For an encore, Englehart embarked on “Secret Empire”, in which Cap fought “Number One”, a Klan-like hooded figure leading a conspiracy lodged at the heart of American government. The story was Englehart’s baroque reaction to Watergate, and as far as he was concerned “Number One” was literally Richard Nixon. As the writer later explained:
“I was writing a man who believed in America’s highest ideals at a time when America’s President was a crook. I could not ignore that. And so, in the Marvel Universe, which so closely resembled our own, Cap followed a criminal conspiracy into the White House and saw the President commit suicide.”
This storyline led to Rogers’ disillusionment with America, and abandonment of the Captain America identity, becoming “Nomad” or “The Man without a Country”. When Rogers later readopted the Captain America identity, he did so with the specific mission statement that he would represent the ideals of America, rather than its present reality or current administration. This explicit framing of the character has proved influential ever since, and political events have prompted Rogers to abandon being Captain America on more than one subsequent occasion.
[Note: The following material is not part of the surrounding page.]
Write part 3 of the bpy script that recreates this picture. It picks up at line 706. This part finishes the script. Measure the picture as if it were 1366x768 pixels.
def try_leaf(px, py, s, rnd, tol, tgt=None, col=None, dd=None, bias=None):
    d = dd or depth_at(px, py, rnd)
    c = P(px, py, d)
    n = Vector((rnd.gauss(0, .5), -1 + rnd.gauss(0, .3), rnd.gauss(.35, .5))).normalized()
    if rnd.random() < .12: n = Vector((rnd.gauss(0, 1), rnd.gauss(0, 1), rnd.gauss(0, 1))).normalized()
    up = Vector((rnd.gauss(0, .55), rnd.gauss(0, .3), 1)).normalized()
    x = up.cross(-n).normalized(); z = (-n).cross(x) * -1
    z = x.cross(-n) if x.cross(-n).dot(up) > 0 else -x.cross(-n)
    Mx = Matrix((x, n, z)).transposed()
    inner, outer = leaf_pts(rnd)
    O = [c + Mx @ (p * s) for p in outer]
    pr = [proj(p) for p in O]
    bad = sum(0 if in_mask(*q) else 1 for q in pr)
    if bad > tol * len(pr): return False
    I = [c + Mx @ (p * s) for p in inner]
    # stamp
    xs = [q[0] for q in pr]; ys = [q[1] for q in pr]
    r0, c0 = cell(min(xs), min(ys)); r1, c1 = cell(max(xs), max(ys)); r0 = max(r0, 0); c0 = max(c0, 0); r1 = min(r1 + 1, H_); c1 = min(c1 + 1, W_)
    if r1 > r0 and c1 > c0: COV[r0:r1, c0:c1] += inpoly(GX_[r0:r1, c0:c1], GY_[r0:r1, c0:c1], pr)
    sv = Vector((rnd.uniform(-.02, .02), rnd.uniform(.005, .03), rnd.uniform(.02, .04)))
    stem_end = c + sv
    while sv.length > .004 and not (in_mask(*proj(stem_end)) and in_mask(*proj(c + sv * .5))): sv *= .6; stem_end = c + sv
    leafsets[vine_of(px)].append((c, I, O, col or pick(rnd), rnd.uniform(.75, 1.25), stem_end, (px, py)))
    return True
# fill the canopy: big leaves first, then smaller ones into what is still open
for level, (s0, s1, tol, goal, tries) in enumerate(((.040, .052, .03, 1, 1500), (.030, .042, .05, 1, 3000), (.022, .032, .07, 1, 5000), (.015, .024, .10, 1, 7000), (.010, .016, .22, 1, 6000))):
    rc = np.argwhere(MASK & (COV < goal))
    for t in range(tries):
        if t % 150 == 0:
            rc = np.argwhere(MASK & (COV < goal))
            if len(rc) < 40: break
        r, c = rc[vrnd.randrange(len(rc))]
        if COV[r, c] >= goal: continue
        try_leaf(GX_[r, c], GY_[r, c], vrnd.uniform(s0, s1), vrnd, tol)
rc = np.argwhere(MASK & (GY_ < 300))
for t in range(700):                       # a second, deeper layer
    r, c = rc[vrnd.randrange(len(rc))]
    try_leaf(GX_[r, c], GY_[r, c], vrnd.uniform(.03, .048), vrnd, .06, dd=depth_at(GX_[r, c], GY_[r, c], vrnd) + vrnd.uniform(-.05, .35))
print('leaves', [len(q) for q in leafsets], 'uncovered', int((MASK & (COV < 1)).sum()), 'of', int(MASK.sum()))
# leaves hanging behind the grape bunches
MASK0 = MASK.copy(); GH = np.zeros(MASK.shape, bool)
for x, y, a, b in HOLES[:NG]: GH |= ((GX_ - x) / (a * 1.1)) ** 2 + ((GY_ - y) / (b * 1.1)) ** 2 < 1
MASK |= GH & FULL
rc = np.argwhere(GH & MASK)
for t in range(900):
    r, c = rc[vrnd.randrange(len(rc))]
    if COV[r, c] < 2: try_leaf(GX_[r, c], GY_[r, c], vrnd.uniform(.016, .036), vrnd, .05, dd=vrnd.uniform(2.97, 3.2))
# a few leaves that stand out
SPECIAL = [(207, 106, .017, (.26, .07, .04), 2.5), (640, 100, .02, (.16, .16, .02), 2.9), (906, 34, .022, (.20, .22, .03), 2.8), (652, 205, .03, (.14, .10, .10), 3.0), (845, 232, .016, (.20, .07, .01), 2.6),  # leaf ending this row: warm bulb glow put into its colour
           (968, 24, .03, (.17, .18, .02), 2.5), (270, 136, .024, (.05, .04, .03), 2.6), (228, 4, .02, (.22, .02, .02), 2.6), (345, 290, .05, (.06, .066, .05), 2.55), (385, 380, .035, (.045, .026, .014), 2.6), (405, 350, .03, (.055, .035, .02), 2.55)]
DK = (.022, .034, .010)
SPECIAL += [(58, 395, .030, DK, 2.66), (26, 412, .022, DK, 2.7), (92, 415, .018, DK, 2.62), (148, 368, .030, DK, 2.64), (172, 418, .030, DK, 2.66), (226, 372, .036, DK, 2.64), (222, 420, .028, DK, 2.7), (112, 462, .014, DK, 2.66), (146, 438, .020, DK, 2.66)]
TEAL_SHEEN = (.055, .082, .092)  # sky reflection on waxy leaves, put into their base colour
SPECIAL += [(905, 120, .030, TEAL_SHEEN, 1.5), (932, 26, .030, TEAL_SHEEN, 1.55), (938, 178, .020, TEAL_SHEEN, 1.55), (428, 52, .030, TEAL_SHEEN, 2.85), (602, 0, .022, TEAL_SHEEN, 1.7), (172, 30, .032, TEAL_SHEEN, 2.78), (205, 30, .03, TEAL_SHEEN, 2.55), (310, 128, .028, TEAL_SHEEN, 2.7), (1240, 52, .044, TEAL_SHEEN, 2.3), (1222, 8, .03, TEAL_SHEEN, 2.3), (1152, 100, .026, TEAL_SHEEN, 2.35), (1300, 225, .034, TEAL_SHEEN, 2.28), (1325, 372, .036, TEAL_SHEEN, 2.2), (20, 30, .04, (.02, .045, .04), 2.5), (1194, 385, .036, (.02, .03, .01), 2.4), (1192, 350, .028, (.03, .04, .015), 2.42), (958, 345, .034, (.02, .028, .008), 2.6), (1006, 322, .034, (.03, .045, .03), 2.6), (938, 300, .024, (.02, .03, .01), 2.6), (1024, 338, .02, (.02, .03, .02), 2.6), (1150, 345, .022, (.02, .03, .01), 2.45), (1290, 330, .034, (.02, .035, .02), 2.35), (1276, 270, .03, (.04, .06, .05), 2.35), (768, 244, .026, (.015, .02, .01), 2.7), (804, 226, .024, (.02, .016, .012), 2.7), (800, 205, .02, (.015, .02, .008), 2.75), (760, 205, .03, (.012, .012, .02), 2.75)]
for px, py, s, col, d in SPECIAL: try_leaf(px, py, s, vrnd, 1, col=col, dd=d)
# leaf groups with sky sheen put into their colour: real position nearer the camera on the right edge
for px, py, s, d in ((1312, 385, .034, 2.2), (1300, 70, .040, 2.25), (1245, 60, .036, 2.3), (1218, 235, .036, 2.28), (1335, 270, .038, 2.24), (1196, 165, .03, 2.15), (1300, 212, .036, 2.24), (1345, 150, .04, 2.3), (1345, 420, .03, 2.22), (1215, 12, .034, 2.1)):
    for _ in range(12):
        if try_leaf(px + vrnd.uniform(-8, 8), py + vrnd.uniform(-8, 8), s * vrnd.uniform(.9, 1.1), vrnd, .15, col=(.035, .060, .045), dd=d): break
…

In 2003, writer Robert Morales (1959-2013) took on the main Captain America comic. Morales had encountered controversy with his and cartoonist Kyle Baker’s brilliant miniseries Truth: Red, White and Black , which posited links between the super soldier programme that created Captain America and the racist Tuskegee experiments , using that as a metaphor for the treatment of African Americans throughout history. It also established that an African American, Isaiah Bradley, had been Captain America before Rogers. (Which made some corners of the internet VERY ANGRY.)
Morales’ initial story “Homeland” (art by Chris Bachalo) saw Rogers sitting on a military tribunal at Guantanamo Bay, where an American citizen, a history professor, is being tried on manufactured charges. The story ends with the suggestion that a senior American military officer – who announces he believes in “obeying orders, whatever they are” – is all but admitting that he sent federal agents to kill Cap, as his determination to see due process done had become an embarrassment.
Rogers concludes that civil liberties are the US’s immune system against authoritarianism, and ponders accepting the Vice Presidential spot on a liberal senator’s planned third-party run for the White House. Sadly, neither this nor his second arc “Requiem” (art by Eddie Campbell), which built on Truth , were considered a success and Morales left the title after eight months.
Civil War (2006-7), written by Mark Millar and drawn by Steve McNiven, saw Captain America drawn into conflict with the US government, and several erstwhile friends, over civil liberties issues. Written against a background of the ongoing Iraq War, the story’s central conceit doesn’t really work, and was heavily revised for the 2016 film adaptation. But it served to indicate the curiously anti-establishment nature of this man wrapped in red, white and blue – particularly when Rogers was assassinated for his convictions in the story’s aftermath.
Writer Ed Brubaker and artist Luke Ross’ Two Americas (Captain America, #602-605) resurrected William Burnside as the head of a barely disguised Tea Party and set him against Rogers’ successor as Cap, Bucky Barnes (the character played in MCU films by Sebastian Stan). Complaints from conservative pressure groups saw Marvel’s editor-in-chief apologise, while Brubaker publicly pondered :
“Left-wing fans want Cap to be giving speeches on the street corner against the Bush Administration, and all the really right-wing fans all want him to be over in the streets of Baghdad, punching out Saddam.”
What has all this to do with Trump? Just that a fictional character who opposed mandatory identity registration and refused to sanction Guantanamo Bay is unlikely to remain quiet at the construction of “a beautiful wall” between Mexico and the United States, or acquiesce to an unconstitutional national register of Muslims.
Captain America works best when he’s used as a device to illuminate the distance between the ideals of America and their execution in the real world. If that gap becomes a chasm in the coming years – as many believe it will – there is no better fictional device for casting light on what that chasm contains.